Dismiss Notice
Join Physics Forums Today!
The friendliest, high quality science and math community on the planet! Everyone who loves science is here!

Homework Help: Coulomb's Law Problem- Why is this incorrect?

  1. Sep 28, 2008 #1
    1. The problem statement, all variables and given/known data
    What is the force F on the 1.0 nC charge in the figure? Give your answer as a magnitude and a direction.

    2. Relevant equations

    3. The attempt at a solution

    Applying coulomb's law for the 1.0 nC charge and the 2.0 nc Charge: F= kq1q2/r^2 F=(8.99e9)(1.0e-9C)(2.0e-9C)/(.01m)2
    F= 1.798e-4 N

    Fx= (1.798e-4)(cos60) = 8.99e-5 N
    Fy=(1.798e-4)(sin60) = 1.56 e-4 N

    and If I do the action reaction pair between the 1.0 nC charge and the negative 2.0 nC charge, I will get the same magnitudes with opposite signs.

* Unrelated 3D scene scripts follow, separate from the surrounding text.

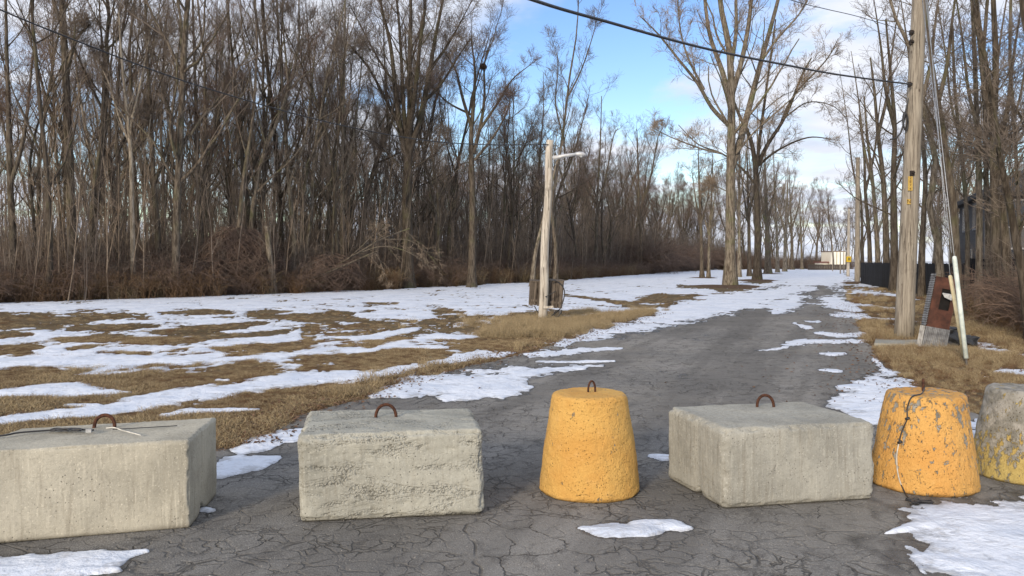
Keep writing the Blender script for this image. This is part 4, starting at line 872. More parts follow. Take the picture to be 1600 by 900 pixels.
hero('large_tree', 'largest bare tree, thick pale trunk standing in the snow left of the road', gb, [
    ([(1141, 447), (1141, 350), (1142, 250), (1143, 170), (1140, 80), (1128, 20), (1118, -60), (1112, -150)], .36, .09),
    ([(1143, 262), (1158, 215), (1170, 170), (1188, 100), (1205, 40), (1222, -30), (1232, -120)], .26, .08),
    ([(1138, 195), (1112, 168), (1090, 130), (1062, 95), (1030, 55), (1000, 25)], .15, .03), ([(1142, 160), (1128, 110), (1108, 50), (1098, -30), (1085, -130)], .20, .06),
    ([(1143, 150), (1160, 90), (1172, 20), (1178, -70), (1185, -150)], .19, .06), ([(1141, 110), (1150, 50), (1150, -20), (1155, -120)], .15, .05),
    ([(1128, 240), (1095, 232), (1050, 215), (1020, 200)], .07, .02), ([(1150, 240), (1180, 205), (1225, 165), (1262, 130)], .08, .02),
    ([(1190, 95), (1215, 60), (1250, 20), (1270, -20)], .09, .03), ([(1100, 140), (1075, 90), (1062, 40), (1058, -20)], .09, .03), ([(1138, 300), (1118, 292), (1095, 296)], .04, .015),
    ], HS(10, .2, .30, .05, 7, 5, 3), m_barkl, m_twig3, 21, rmin=.012)
g2 = G(1183, 438)
hero('large_tree', 'second large bare tree just right behind the biggest one, low spreading fork', g2, [
    ([(1183, 438), (1184, 370), (1182, 300), (1180, 258), (1172, 215), (1155, 180), (1140, 140)], .32, .09),
    ([(1181, 262), (1200, 225), (1228, 180), (1252, 120), (1268, 90)], .20, .05), ([(1181, 262), (1215, 235), (1262, 215), (1305, 218)], .12, .03),
    ([(1215, 205), (1240, 150), (1290, 95), (1310, 60)], .11, .03), ([(1182, 290), (1158, 262), (1128, 240), (1090, 225), (1060, 195)], .11, .03), ([(1181, 275), (1188, 210), (1196, 150), (1204, 90), (1212, 30)], .16, .05),
    ([(1228, 182), (1262, 160), (1300, 165), (1322, 185)], .07, .02)], HS(8, .2, .34, .0, 7, 5, 3), m_bark, m_twig3, 22, rmin=.014)
g3 = G(637, 456); g3 = np.array([P(637, 450, 48)[0], 48, 0])
hero('large_tree', 'tallest wide crowned tree at the front of the wood, many rising limbs', g3, [
    ([(637, 450), (637, 380), (636, 300), (639, 235), (641, 170), (640, 100), (642, 20), (640, -80)], .36, .06),
    ([(637, 250), (625, 200), (618, 140), (610, 70), (596, 10), (585, -50)], .20, .05), ([(639, 240), (655, 190), (668, 130), (678, 70), (690, 10), (700, -50)], .20, .05),
    ([(638, 215), (648, 150), (655, 80), (664, 10), (668, -80)], .16, .05), ([(628, 205), (600, 150), (575, 105), (545, 70), (520, 55)], .11, .03), ([(662, 160), (690, 130), (715, 90), (735, 60)], .10, .03),
    ([(636, 230), (630, 160), (627, 90), (622, 20), (612, -60)], .15, .05), ([(616, 130), (590, 90), (566, 45), (545, 5)], .08, .02), ([(672, 110), (700, 70), (722, 30), (738, 0)], .08, .02),
    ([(625, 260), (590, 225), (560, 205)], .06, .02), ([(650, 260), (680, 240), (700, 215)], .06, .02)], HS(11, .2, .3, .08, 7, 5, 3), m_bark, m_twig, 23, rmin=.011)
g4 = np.array([P(737, 445, 50)[0], 50, 0])
tn = hero('nest_tree', 'forked bare tree carrying a dark leaf nest, right of the tallest crown', g4, [
    ([(737, 445), (738, 380), (738, 300), (736, 220), (740, 160), (742, 110), (736, 60)], .26, .04),
    ([(740, 240), (752, 190), (757, 150), (757, 100), (768, 60)], .13, .03), ([(737, 200), (722, 150), (712, 110), (690, 75)], .12, .03), ([(748, 205), (775, 165), (800, 125), (830, 100)], .10, .02), ([(738, 180), (700, 160), (670, 130)], .08, .02),
    ([(742, 250), (770, 215), (790, 180), (798, 150)], .1, .02)], HS(10, .25, .3, .06, 6, 5, 3), m_bark, m_twig2, 24)
nb = P(755, 104, 50); nst = MB()
rr3 = random.Random(3)
for i in range(170):
    a_ = Vector((rr3.gauss(0, 1), rr3.gauss(0, 1), rr3.gauss(0, 1))).normalized(); b_ = a_.cross(Vector((rr3.gauss(0, 1), rr3.gauss(0, 1), rr3.gauss(0, 1)))).normalized(); c0 = a_ * rr3.uniform(.1, .32)
    nst.tube([(c0 - b_ * .16) * .7, c0 * .75, (c0 + b_ * .16) * .7], .014, 3)
o = nst.obj('squirrel_nest', mat_plain('dark_leaf_litter', (.05, .035, .025)), None, False, tuple(nb)); tag(o, 'dark round leaf nest in the fork of the bare tree right of the tallest crown', 'nest')
g5 = np.array([P(868, 440, 58)[0], 58, 0])
hero('sapling', 'tall thin leaning tree rising alone above the wood behind the lamp pole', g5, [
    ([(868, 442), (868, 380), (862, 330), (872, 260), (882, 190), (890, 120), (900, 60), (904, 0), (905, -40)], .15, .02), ([(880, 215), (868, 160), (872, 100), (862, 60)], .07, .015), ([(888, 150), (908, 110), (925, 60), (935, 20)], .07, .015)], HS(11, .35, .26, .12, 6, 4, 3), m_bark, m_twig, 25)
g6 = np.array([P(831, 443, 52)[0], 52, 0])
hero('leaning_trunk', 'leaning dead trunk crossing just left of the lamp pole', g6, [([(831, 444), (836, 400), (846, 355), (857, 310), (868, 262), (880, 220)], .15, .05)], HS(6, .5, .25, .1, 5, 3, 2), m_barkl, m_twig, 26, cat='dead tree')
g7 = np.array([P(207, 470, 36)[0], 36, 0])
hero('pale_bark_tree', 'slim pale barked tree standing at the left of the wood front', g7, [([(209, 465), (208, 400), (206, 320), (205, 250), (201, 200), (196, 150), (190, 90), (186, 20)], .125, .04), ([(203, 225), (185, 180), (170, 130), (150, 90)], .05, .02), ([(201, 205), (215, 150), (228, 90), (236, 30)], .06, .02)], HS(10, .4, .25, .1, 6, 4, 3), m_birch, m_twig, 27)
g8 = np.array([P(112, 470, 36)[0], 36, 0])
hero('large_tree', 'stout bare tree with one outstretched broken limb in the left of the wood', g8, [([(117, 468), (114, 400), (110, 300), (106, 200), (102, 100), (98, 20), (96, -80)], .24, .11), ([(104, 110), (120, 62), (140, 38)], .09, .04), ([(110, 270), (95, 285), (70, 286), (45, 290)], .055, .02), ([(100, 45), (86, 10), (76, -40)], .12, .06)], HS(9, .3, .24, .08, 6, 5, 3), m_bark, m_twig, 28)
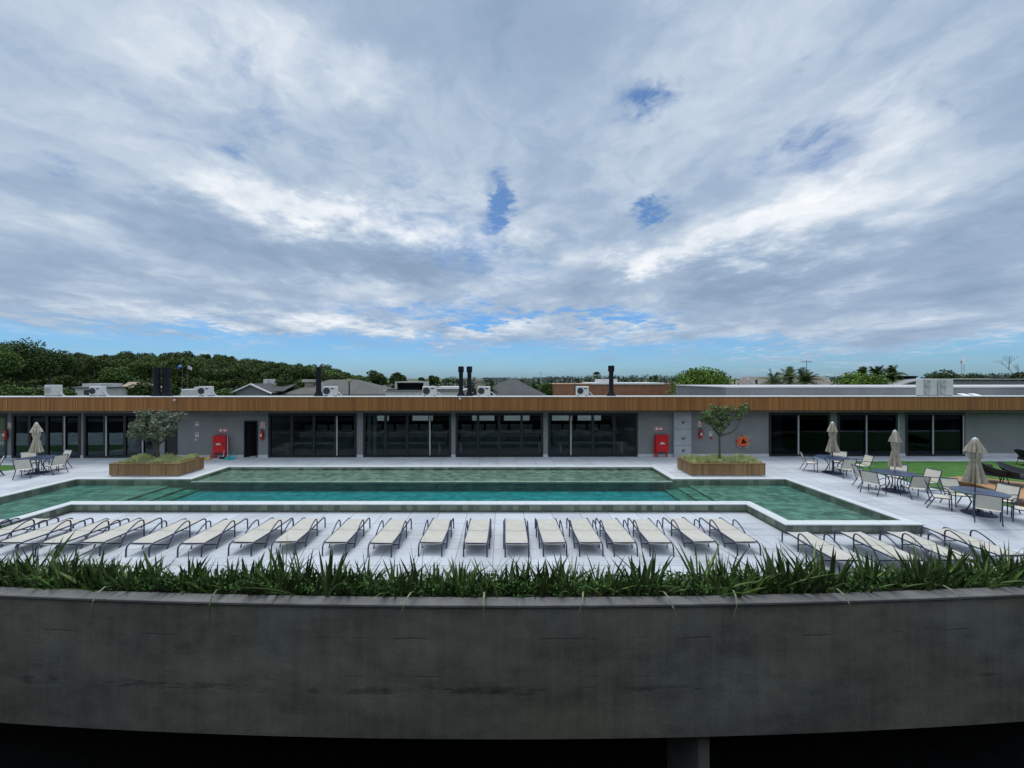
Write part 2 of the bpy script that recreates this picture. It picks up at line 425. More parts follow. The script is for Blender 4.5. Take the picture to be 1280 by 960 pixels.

    So all together, I come up with a net force of zero, but my computer says this is wrong. What am I doing incorrectly?
  2. jcsd
  3. Sep 28, 2008 #2
    Well I can't see the picture yet because it's still pending approval, and I'm not the best at electricity problems, but I do know that just because the action reaction pair is the same (which it always is because of Newton's third law) , that doesn't mean that the net force is zero. Sorry I can't help more until I can see the picture for myself!
  4. Sep 28, 2008 #3
    Maybe if I describe it:

    There are three charges arranged in an equilateral triangle with distance 1.0 cm between each of the charges as the "sides." The top charge is 1.0 nC, the bottom left charge is 2.0 nC, and the bottom right charge is -2.0 nC. Each of the angles in this "triangle" are 60 degrees. The question asks what is the force on the top 1.0 nC charge.
  5. Sep 28, 2008 #4
    Try to think about what is happening. You know that the charge will be going towards the negative 2nC charge because opposites attract.

    I'd suggest drawing a free body diagram :)
  6. Sep 28, 2008 #5
    Ok, I just did that, but I'm still thinking that the +2.0 nC repels equally as much as the -2.0nC attracts, so don't those cancel out when you sum up all the forces on the 1.0 nC charge on both x &y? Don't the 2.0 nC & -2.0 nC exert the same magnitude force, just in opposite directions?
  7. Sep 28, 2008 #6
    Some forces will cancel out, but not all of them. Look at your free body diagram. The only way the net force could be zero is if all the arrows pointed in opposite directions. However, I do believe that some arrows will be pointing in the same direction. Think about it
  8. Sep 28, 2008 #7
    Ok, yes I see it. So the total force would be 2(8.99e-5)= 1.80 e-4 N

    Part B:

    Assume the x-axis is directed from the 2.0nC charge to the -2.0 nC charge. Give the direction.

    So, the direction is zero degrees from the x-axis, correct? That's what it looks like on my diagram.
  9. Sep 28, 2008 #8
    I believe so. However, I don't pretend to be an expert at using Coulomb's Law, as it's been several months since I've seen these kinds of problems. From what my diagram looks like, I can only assume that it'd be zero degrees from the x-axis.